- _TASK OBJECTIVE_
Only one portion of the data is to be written out: from the line bearing "Write part 4 of" through the line bearing "tag(link('ground', me, M['soil']), kind='structure')". Write it exactly as it appears.

- _DATA SHOWN_
-----
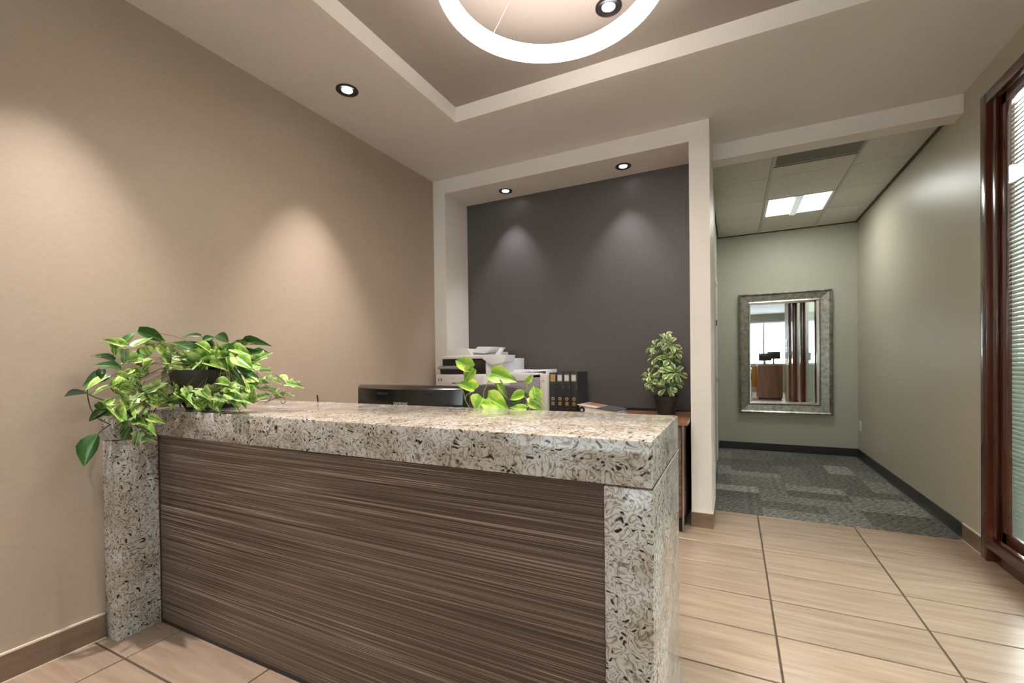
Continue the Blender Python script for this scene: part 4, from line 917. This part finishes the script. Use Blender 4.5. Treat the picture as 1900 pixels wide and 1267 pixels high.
# ================================================================== OFFICE SEEN IN THE MIRROR
od = thing('office_cabinet', 'walnut office cabinet with a stone-grey top reflected in the mirror', 'cabinet', (1.0, -2.3, 0))
MB().box(0.66, 1.30, -2.55, -2.05, 0.05, 1.02).build('body', M['office_wood'], od)
MB().box(0.64, 1.32, -2.57, -2.03, 1.02, 1.05).build('top', M['grey_plastic'], od, 0.003)
MB().box(0.68, 1.28, -2.53, -2.09, 0.0, 0.05).build('plinth', M['black'], od)
ob = thing('oak_cabinet', 'honey oak side cabinet reflected at the mirror edge', 'cabinet', (0.48, -3.0, 0))
MB().box(0.40, 0.72, -3.35, -2.95, 0.32, 1.0).build('body', M['oak'], ob, 0.003)
MB().box(0.42, 0.46, -3.33, -2.97, 0.0, 0.32).build('leg', M['oak'], ob); MB().box(0.66, 0.70, -3.33, -2.97, 0.0, 0.32).build('leg', M['oak'], ob)
for k, (x, y) in enumerate(((0.86, -2.25), (1.10, -2.42))):
    t = thing('office_monitor', ('black monitor on the reflected walnut cabinet, lower one' , 'black monitor on the reflected walnut cabinet, higher one')[k], 'monitor', (x, y, 1.05), 'monitors on the reflected cabinet')
    h = 1.16 + 0.05 * k
    MB().box(x - 0.17, x + 0.17, y - 0.02, y + 0.01, h, h + 0.22).build('screen', M['black_gloss'], t, 0.004)
    MB().box(x - 0.02, x + 0.02, y - 0.015, y + 0.005, 1.06, h).build('stand_neck', M['black'], t)
    MB().box(x - 0.09, x + 0.09, y - 0.07, y + 0.06, 1.0505, 1.06).build('stand_base', M['black'], t)
pc = thing('paper_stack', 'loose papers on the reflected walnut cabinet', 'papers', (1.2, -2.15, 1.05))
MB().box(1.14, 1.29, -2.20, -2.06, 1.0505, 1.075).build('sheets', M['paper'], pc)
for k, z in enumerate((1.30, 1.62)):
    t = thing('picture_frame', ('small framed print on the office wall, lower one', 'small framed print on the office wall, upper one')[k], 'picture', (XR, -1.3, z), 'framed prints on the office wall')
    MB().box(XR - 0.015, XR, -1.55, -1.10, z - 0.13, z + 0.13).build('frame', M['white'], t, 0.003)
    MB().box(XR - 0.017, XR - 0.014, -1.51, -1.14, z - 0.09, z + 0.09).build('print', M['grey_plastic'], t)
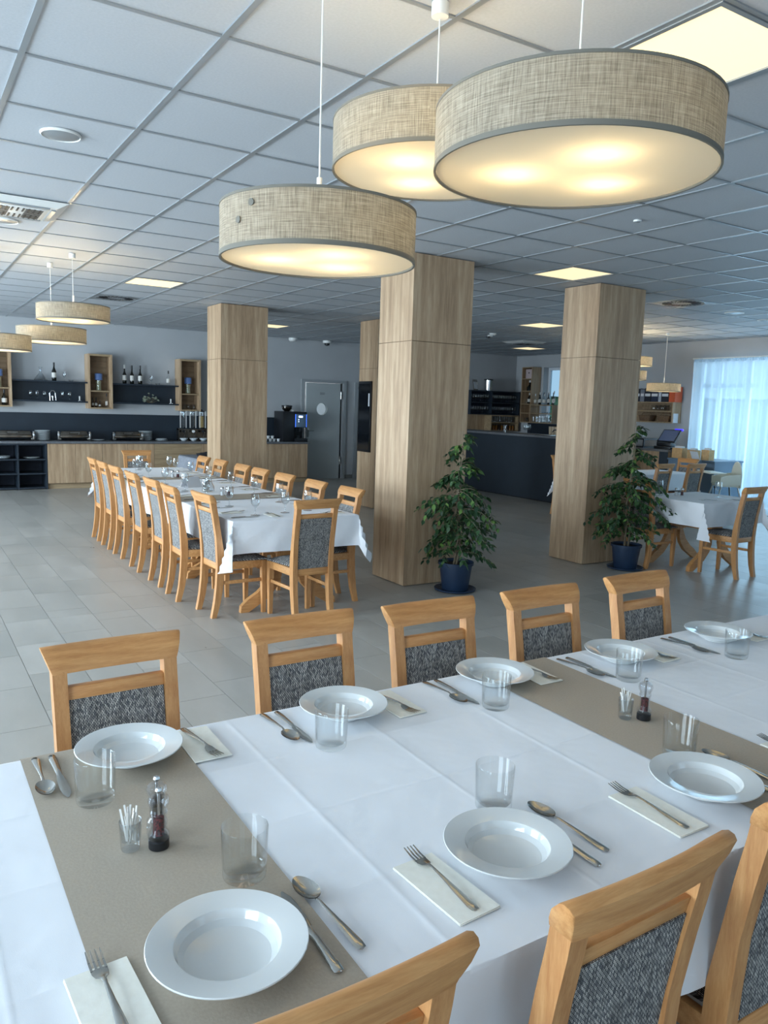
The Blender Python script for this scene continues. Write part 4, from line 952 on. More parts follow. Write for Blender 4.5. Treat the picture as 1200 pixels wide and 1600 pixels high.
# coffee machine and cups
t = thing('coffee_machine', 'tall black coffee machine with blue lit front on the buffet end', 'coffee machine', (6.89, 14.65, WZ+.001))
MB().box(-.27, -.02, -.2, .25, 0, .61, .006).obj('bean_cabinet', BLACKP, t); MB().box(-.018, .26, .0, .25, .0, .61, .004).obj('rear_body', BLACKP, t)
MB().box(-.016, .26, -.2, -.001, .29, .61, .01).obj('head', BLACKP, t); MB().box(-.016, .26, -.25, -.001, 0, .07, .004).obj('drip_tray', BLACKP, t)
MB().box(.01, .235, -.208, -.2005, .30, .56, .004).obj('front_panel', BLUEG, t); MB().box(-.004, .008, -.21, -.2005, .30, .56, .003).obj('blue_light_strip', BLUEL, t)
MB().box(.242, .252, -.21, -.2005, .30, .56, .003).obj('blue_light_edge', BLUEL, t, smooth=False); MB().box(.07, .16, -.213, -.2085, .49, .53).obj('lit_display', DISPW, t, smooth=False)
for z in (.41, .45): MB().cyl((.07, -.209, z), (.07, -.213, z), .012, n=16).obj('lit_button', DISPW, t)
MB().box(.09, .15, -.19, -.12, .20, .29, .005).obj('spout', BLACKP, t); MB().cyl((.10, -.13, .0705), (.10, -.13, .13), .025, .03).obj('cup', GLASSF, t)
MB().lathe([(0, .611), (.05, .611), (.10, .66), (.105, .70), (0, .70)], c=(-.1, 0, 0), n=20).obj('bean_hopper', CHAF, t); MB().lathe([(0, .701), (.11, .701), (.11, .73), (0, .74)], c=(-.1, 0, 0), n=20).obj('hopper_lid', BLACKP, t); MB().box(-.02, .03, -.06, 0, .611, .64, .004).obj('white_cap', WHITE, t)
CUP = MB().lathe([(0, 0), (.025, 0), (.038, .055), (.035, .055), (.022, .006), (0, .006)], n=20).obj('cup', PORC, None, (6.32, 14.62, WZ+.001))
tag(CUP, 'white cup left of the coffee machine, leftmost in the pile', 'cup', 'cups by the coffee machine')
for i, (x, y, z, r) in enumerate(((6.41, 14.60, 0, 0), (6.50, 14.62, 0, 1.4), (6.58, 14.58, 0, .5), (6.45, 14.70, 0, .2), (6.37, 14.61, .056, .2), (6.46, 14.61, .056, .3))):
    c = CUP.copy(); COL.objects.link(c); c.location = (x, y, WZ+.001+z); c['label'] = 'white cup left of the coffee machine, ' + ['second from left on the worktop', 'third from left on the worktop', 'rightmost, touching the machine', 'behind the others', 'upper left of the pile', 'upper right of the pile'][i]
tag(MB().box(5.95, 6.24, 14.5, 14.72, WZ+.001, WZ+.07, .01).obj('serving_tray', WHITE), 'white tray at the left end of the cups beside the pillar', 'tray')

# ================================================================ wall shelves over the buffet
def wall_case(label, x0, x1, group='oak wall boxes'):
    t = thing('wall_box', label, 'shelf', ((x0+x1)/2, 14.70, 0), 0, group); h = (x1-x0)/2
    for a, b, nm in ((-h, -h+.035, 'side'), (h-.035, h, 'side')): MB().box(a, b, 0, .30, 1.40, 2.37).obj(nm, OAK_V, t, smooth=False)
    MB().box(-h+.0355, h-.0355, 0, .30, 2.335, 2.37).obj('top', OAK_H, t, smooth=False); MB().box(-h+.0355, h-.0355, 0, .30, 1.40, 1.425).obj('bottom', OAK_H, t, smooth=False)
    MB().box(-h+.0355, h-.0355, 0.005, .285, 1.705, 1.725).obj('shelf', OAK_H, t, smooth=False); MB().box(-h+.0355, h-.0355, .286, .299, 1.426, 2.334).obj('back_panel', OAK_D, t, smooth=False)
wall_case('oak wall box shelf at the left edge above the buffet', 1.27, 1.70); wall_case('oak wall box shelf between the two dark shelf niches', 2.94, 3.36); wall_case('oak wall box shelf nearest the far left pillar', 4.59, 5.00)
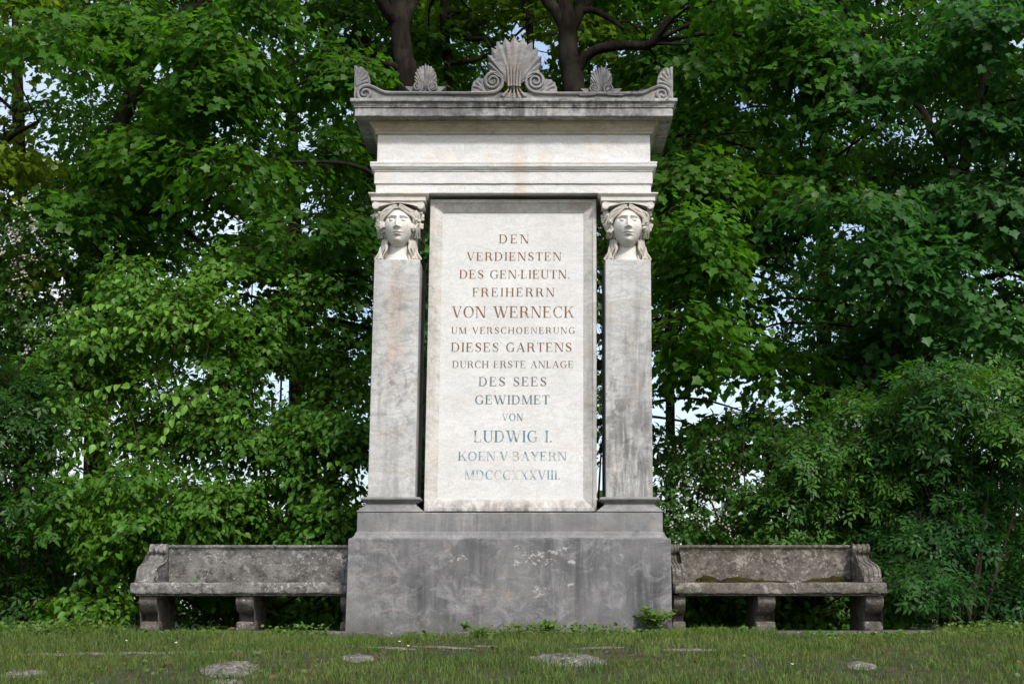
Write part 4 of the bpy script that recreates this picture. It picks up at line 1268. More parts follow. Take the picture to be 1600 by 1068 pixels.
me = mesh_np('ground', np.stack([VX, VY, VZ], -1).reshape(-1, 3), q, np.arange((ni - 1) * (nj - 1)) * 4, smooth=True)
tag(link('ground', me, M['soil']), kind='structure')

# ------------------------------------------------------------------ trees behind
G_T = 'maples behind the memorial'
S1 = lambda *r: list(r)
tree('maple_tree', 'mottled dark maple trunk forking behind the left end of the crest, leaves above it', 'tree', G_T,
     [(650, 965, 4.6, .19), (648, 500, 4.6, .165), (640, 150, 4.6, .155), (630, 90, 4.6, .14), (624, 30, 4.6, .135), (622, -60, 4.6, .11), (628, -400, 4.6, .08), (630, -800, 4.8, .04)],
     [[(622, 38, 4.6, .09), (600, 10, 4.4, .075), (575, -30, 4.2, .07), (520, -120, 3.8, .05)], [(628, 40, 4.6, .08), (645, 8, 4.7, .07), (668, -40, 4.8, .06), (720, -160, 5, .04)],
      [(634, 112, 4.6, .06), (605, 100, 4.5, .05), (570, 97, 4.4, .045), (535, 106, 4.3, .035), (480, 85, 4.1, .025), (430, 130, 4.0, .012)]],
     [(330, 0, 560, 330, 2.6, 5.2, .95, .5), (380, 330, 570, 560, 2.6, 4.6, .9, .5), (540, -60, 680, 140, 5.6, 7, .8, .5)], 'maple', 'maple_leaf', 19, 20, .112, .72, 1001,
     extra=[([(200, -700, 750, -40, 2.0, 7.5, 1.9, .5)], 'simple', 13, 20, .26, 1.1)])
tree('maple_tree', 'straight brown maple trunk behind the right of the great palmette, thick limb curving right', 'tree', G_T,
     [(905, 965, 4.6, .2), (903, 500, 4.6, .17), (897, 150, 4.6, .145), (890, 90, 4.6, .135), (886, 40, 4.6, .13), (878, -40, 4.6, .09), (850, -400, 4.7, .06), (850, -800, 4.8, .03)],
     [[(884, 45, 4.6, .10), (868, 18, 4.6, .09), (850, -8, 4.6, .085), (810, -120, 4.5, .05)], [(890, 48, 4.6, .10), (905, 15, 4.7, .10), (925, -20, 4.8, .09), (960, -140, 5, .06)],
      [(900, 118, 4.6, .075), (915, 92, 4.5, .07), (940, 76, 4.4, .065), (980, 70, 4.3, .06), (1018, 66, 4.2, .058), (1045, 30, 4.0, .05), (1100, -30, 3.7, .03)],
      [(900, 20, 4.7, .05), (925, 16, 4.6, .045), (950, 28, 4.5, .04), (975, 45, 4.4, .02)]],
     [(1030, 20, 1330, 360, 2.4, 5.2, .95, .5), (1030, 230, 1160, 560, 2.0, 3.6, .85, .5), (1030, 540, 1270, 700, 3.4, 5.0, .85, .5), (950, -40, 1060, 140, 4.5, 6.4, .8, .5)], 'maple', 'maple_leaf', 19, 20, .118, .72, 1002,
     extra=[([(780, -700, 1350, -40, 2.0, 7.5, 1.9, .5)], 'simple', 13, 20, .26, 1.1)])
tree('maple_tree', 'slender straight trunk behind the crest, just right of the forking maple', 'tree', G_T,
     [(702, 965, 6.6, .11), (701, 400, 6.6, .075), (700, 100, 6.6, .062), (694, 20, 6.6, .055), (690, -200, 6.6, .04), (690, -500, 6.6, .02)],
     [[(702, 28, 6.6, .05), (716, 50, 6.5, .045), (735, 60, 6.4, .042), (756, 60, 6.3, .035), (766, 74, 6.2, .02)], [(701, 100, 6.6, .035), (725, 97, 6.5, .04), (752, 90, 6.4, .035), (790, 70, 6.3, .02)]],
     [(600, -60, 1000, 160, 7.4, 9.0, 1.0, .5)], 'maple_lo', 'yellow_leaf', 12, 20, .13, .7, 1003)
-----
- _EXPECTED OUTPUT_
Write part 4 of the bpy script that recreates this picture. It picks up at line 1268. More parts follow. Take the picture to be 1600 by 1068 pixels.
me = mesh_np('ground', np.stack([VX, VY, VZ], -1).reshape(-1, 3), q, np.arange((ni - 1) * (nj - 1)) * 4, smooth=True)
tag(link('ground', me, M['soil']), kind='structure')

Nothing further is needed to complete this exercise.